— START Exercise data —

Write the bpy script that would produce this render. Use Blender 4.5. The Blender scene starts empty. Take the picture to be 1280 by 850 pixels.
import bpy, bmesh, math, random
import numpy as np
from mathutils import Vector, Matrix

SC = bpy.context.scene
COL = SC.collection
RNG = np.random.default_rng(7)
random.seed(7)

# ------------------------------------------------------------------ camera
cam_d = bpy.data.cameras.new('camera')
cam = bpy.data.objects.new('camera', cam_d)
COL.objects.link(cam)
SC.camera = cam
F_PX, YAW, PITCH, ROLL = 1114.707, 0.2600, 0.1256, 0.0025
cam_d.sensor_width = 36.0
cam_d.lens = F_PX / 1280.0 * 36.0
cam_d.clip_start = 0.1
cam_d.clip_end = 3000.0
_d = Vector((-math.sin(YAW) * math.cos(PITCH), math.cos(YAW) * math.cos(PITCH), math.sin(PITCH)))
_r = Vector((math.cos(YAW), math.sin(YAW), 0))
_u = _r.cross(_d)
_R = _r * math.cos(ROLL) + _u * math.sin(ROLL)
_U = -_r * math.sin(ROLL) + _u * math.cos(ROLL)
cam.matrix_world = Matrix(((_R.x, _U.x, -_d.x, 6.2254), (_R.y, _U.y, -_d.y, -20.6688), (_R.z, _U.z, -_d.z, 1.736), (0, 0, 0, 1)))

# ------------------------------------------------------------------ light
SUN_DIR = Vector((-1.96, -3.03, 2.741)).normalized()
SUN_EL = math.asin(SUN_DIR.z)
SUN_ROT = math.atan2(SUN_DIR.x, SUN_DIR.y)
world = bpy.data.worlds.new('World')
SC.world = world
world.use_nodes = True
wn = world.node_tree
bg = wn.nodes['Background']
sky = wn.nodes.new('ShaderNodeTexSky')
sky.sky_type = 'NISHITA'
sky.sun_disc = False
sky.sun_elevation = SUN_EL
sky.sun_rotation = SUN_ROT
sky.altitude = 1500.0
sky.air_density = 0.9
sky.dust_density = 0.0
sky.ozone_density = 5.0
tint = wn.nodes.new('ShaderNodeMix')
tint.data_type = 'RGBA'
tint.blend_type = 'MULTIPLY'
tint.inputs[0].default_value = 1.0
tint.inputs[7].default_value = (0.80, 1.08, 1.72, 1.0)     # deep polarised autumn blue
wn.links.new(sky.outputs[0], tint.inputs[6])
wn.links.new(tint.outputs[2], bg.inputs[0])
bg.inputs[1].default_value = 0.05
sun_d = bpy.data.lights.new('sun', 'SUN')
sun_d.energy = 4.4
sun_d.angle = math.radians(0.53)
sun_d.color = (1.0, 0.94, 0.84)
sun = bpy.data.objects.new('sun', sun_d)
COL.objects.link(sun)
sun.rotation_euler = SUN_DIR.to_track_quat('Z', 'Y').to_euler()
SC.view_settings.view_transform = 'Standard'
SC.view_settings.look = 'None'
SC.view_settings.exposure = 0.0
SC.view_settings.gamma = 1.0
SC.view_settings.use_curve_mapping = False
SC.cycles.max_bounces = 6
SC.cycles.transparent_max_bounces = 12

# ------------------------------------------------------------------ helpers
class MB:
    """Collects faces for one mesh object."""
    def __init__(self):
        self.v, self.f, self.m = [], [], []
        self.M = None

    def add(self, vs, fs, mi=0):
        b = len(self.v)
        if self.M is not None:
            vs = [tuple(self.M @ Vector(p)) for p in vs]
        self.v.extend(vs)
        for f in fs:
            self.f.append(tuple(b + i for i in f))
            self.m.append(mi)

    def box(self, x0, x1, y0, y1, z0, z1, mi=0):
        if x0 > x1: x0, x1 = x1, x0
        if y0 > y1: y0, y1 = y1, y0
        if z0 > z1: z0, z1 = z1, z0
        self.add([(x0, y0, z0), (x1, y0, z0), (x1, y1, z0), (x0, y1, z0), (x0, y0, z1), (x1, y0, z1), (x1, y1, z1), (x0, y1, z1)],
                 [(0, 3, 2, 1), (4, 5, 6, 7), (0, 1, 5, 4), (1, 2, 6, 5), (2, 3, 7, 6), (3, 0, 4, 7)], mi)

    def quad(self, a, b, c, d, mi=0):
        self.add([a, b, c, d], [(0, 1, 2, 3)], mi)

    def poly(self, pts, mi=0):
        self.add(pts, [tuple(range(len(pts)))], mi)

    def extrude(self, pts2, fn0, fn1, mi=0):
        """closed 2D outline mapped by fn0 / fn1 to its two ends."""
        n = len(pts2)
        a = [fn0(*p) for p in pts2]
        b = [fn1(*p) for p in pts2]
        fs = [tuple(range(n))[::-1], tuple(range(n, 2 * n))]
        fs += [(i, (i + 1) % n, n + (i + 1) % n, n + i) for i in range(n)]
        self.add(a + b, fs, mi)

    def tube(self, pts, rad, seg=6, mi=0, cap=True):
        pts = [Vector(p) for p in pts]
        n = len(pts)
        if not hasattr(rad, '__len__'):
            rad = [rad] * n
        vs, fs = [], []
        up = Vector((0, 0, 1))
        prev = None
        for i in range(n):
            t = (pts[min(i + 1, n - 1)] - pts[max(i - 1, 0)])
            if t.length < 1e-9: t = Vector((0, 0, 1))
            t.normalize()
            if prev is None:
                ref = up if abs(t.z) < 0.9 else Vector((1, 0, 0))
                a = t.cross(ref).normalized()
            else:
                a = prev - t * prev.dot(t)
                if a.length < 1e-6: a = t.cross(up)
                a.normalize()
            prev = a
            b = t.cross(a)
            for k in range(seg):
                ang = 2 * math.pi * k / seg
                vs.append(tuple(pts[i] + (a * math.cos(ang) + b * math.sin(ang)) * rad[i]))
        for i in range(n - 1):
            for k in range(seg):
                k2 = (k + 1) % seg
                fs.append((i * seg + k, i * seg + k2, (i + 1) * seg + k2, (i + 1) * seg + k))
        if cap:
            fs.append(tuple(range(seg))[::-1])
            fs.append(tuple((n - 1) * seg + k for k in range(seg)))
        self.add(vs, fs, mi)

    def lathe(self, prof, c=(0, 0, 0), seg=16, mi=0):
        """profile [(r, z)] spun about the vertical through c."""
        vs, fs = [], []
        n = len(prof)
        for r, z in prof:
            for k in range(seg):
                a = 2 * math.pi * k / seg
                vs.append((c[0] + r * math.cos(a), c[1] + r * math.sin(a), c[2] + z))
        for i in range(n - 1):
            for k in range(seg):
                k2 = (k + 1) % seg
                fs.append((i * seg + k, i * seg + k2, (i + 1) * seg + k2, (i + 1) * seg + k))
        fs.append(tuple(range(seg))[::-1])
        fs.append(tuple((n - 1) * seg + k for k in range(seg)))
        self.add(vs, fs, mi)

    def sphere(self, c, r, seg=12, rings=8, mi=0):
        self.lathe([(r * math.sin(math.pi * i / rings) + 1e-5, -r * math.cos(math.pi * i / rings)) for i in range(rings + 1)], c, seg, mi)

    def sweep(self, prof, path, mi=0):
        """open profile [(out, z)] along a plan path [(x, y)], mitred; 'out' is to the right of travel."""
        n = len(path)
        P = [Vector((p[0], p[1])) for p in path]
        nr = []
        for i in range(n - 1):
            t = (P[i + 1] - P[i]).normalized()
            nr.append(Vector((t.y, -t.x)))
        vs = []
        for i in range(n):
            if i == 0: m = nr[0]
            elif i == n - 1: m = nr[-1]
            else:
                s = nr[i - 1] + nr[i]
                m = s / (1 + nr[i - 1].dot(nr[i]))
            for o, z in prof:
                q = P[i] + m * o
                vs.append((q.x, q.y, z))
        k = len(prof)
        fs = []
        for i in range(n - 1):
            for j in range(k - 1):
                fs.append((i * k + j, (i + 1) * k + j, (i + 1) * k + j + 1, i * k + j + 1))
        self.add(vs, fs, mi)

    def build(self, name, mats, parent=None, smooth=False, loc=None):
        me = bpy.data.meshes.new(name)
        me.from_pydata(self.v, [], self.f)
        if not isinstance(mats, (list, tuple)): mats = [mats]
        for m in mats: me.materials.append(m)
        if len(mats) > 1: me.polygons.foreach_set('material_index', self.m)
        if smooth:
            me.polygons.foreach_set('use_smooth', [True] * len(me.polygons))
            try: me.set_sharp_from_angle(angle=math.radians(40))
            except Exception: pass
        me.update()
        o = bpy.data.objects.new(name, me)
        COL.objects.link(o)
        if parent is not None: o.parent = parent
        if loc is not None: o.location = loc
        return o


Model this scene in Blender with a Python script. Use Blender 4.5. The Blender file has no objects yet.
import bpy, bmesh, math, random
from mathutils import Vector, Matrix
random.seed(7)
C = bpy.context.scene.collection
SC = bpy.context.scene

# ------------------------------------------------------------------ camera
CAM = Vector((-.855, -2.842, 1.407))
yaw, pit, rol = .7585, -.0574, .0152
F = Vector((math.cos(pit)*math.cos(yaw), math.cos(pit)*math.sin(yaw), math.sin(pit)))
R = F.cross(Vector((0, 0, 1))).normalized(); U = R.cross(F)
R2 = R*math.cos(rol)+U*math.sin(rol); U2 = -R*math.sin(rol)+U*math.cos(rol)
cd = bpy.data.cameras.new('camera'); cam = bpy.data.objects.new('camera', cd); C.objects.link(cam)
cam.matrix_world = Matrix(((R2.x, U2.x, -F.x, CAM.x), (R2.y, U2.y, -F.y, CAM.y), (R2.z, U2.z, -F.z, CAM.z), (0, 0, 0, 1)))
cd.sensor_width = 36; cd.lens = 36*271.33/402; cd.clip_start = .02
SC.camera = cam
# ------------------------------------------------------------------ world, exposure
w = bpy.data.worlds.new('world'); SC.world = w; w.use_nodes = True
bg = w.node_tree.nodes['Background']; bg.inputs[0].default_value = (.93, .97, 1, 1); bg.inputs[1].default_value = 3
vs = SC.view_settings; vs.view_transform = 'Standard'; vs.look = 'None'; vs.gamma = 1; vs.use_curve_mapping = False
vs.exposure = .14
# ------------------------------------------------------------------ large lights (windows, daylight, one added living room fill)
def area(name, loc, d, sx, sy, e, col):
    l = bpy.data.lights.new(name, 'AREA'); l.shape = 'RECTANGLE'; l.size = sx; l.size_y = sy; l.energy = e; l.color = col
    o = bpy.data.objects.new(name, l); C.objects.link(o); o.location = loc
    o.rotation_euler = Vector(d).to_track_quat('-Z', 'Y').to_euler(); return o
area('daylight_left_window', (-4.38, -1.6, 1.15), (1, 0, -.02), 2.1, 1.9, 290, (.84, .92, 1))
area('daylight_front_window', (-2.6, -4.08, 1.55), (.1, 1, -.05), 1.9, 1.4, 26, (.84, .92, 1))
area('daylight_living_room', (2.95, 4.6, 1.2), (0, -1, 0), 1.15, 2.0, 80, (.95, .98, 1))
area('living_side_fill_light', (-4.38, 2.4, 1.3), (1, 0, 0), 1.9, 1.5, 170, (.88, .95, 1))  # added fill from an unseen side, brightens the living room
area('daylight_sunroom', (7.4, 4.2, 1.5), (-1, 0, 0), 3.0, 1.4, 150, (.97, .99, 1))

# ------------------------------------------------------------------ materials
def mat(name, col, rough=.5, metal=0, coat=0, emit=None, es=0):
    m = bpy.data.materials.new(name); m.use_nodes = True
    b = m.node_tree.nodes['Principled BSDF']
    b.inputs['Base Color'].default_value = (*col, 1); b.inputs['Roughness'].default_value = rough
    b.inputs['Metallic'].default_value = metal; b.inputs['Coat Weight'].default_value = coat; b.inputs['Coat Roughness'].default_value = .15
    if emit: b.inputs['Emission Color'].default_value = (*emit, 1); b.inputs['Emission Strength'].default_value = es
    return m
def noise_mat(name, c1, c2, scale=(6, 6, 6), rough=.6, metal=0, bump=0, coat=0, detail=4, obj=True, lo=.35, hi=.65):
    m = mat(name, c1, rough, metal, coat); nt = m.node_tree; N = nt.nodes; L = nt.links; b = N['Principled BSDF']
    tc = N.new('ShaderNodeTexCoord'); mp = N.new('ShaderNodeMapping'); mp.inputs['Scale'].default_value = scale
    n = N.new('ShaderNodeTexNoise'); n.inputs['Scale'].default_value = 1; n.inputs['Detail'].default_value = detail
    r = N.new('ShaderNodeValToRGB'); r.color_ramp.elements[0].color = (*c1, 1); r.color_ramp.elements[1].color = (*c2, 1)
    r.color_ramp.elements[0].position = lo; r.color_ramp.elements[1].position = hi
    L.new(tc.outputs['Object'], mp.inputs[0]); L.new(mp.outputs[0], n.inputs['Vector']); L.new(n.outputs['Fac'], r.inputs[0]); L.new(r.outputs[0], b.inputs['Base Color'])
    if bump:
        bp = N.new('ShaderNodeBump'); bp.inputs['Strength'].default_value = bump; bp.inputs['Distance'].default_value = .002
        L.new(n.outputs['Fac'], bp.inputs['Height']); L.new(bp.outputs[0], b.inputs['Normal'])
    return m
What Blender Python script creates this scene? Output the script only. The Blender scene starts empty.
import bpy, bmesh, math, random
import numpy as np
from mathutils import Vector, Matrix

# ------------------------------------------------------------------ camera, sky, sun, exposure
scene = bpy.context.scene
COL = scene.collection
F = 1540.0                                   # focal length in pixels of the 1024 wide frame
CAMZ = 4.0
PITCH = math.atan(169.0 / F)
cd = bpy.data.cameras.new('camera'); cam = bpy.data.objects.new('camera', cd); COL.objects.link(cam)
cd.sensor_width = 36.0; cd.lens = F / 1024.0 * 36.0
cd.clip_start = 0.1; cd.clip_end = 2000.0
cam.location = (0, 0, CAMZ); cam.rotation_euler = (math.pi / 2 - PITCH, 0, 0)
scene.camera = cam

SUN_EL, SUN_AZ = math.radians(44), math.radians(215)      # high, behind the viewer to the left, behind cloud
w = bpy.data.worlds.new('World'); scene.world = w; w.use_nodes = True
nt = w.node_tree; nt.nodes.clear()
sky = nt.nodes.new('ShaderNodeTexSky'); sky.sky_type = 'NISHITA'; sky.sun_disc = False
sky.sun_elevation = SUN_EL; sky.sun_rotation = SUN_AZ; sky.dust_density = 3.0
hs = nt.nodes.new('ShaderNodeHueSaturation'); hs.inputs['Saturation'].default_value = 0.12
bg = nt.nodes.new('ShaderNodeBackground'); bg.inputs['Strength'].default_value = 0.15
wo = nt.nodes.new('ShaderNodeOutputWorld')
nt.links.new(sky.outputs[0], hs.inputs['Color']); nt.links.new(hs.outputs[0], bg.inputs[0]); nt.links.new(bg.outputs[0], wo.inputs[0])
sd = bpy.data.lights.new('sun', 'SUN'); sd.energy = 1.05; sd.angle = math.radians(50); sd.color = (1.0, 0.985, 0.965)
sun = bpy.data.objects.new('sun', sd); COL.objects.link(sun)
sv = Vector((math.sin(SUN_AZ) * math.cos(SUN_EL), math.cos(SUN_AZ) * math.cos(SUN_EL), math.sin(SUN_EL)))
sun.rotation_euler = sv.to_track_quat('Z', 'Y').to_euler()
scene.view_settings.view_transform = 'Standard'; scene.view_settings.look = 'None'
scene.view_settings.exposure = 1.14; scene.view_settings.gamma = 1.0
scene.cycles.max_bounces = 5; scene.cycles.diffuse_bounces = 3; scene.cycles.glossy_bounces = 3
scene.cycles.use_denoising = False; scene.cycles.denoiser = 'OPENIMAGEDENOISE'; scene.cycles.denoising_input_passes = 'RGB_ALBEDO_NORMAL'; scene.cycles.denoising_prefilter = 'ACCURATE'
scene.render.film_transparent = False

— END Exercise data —

Aim of the exercise →
Provide an exact reproduction of only those lines that start at the line containing "What Blender Python" and end at the line containing "scene.camera = cam", inclusive.

Written response →
What Blender Python script creates this scene? Output the script only. The Blender scene starts empty.
import bpy, bmesh, math, random
import numpy as np
from mathutils import Vector, Matrix

# ------------------------------------------------------------------ camera, sky, sun, exposure
scene = bpy.context.scene
COL = scene.collection
F = 1540.0                                   # focal length in pixels of the 1024 wide frame
CAMZ = 4.0
PITCH = math.atan(169.0 / F)
cd = bpy.data.cameras.new('camera'); cam = bpy.data.objects.new('camera', cd); COL.objects.link(cam)
cd.sensor_width = 36.0; cd.lens = F / 1024.0 * 36.0
cd.clip_start = 0.1; cd.clip_end = 2000.0
cam.location = (0, 0, CAMZ); cam.rotation_euler = (math.pi / 2 - PITCH, 0, 0)
scene.camera = cam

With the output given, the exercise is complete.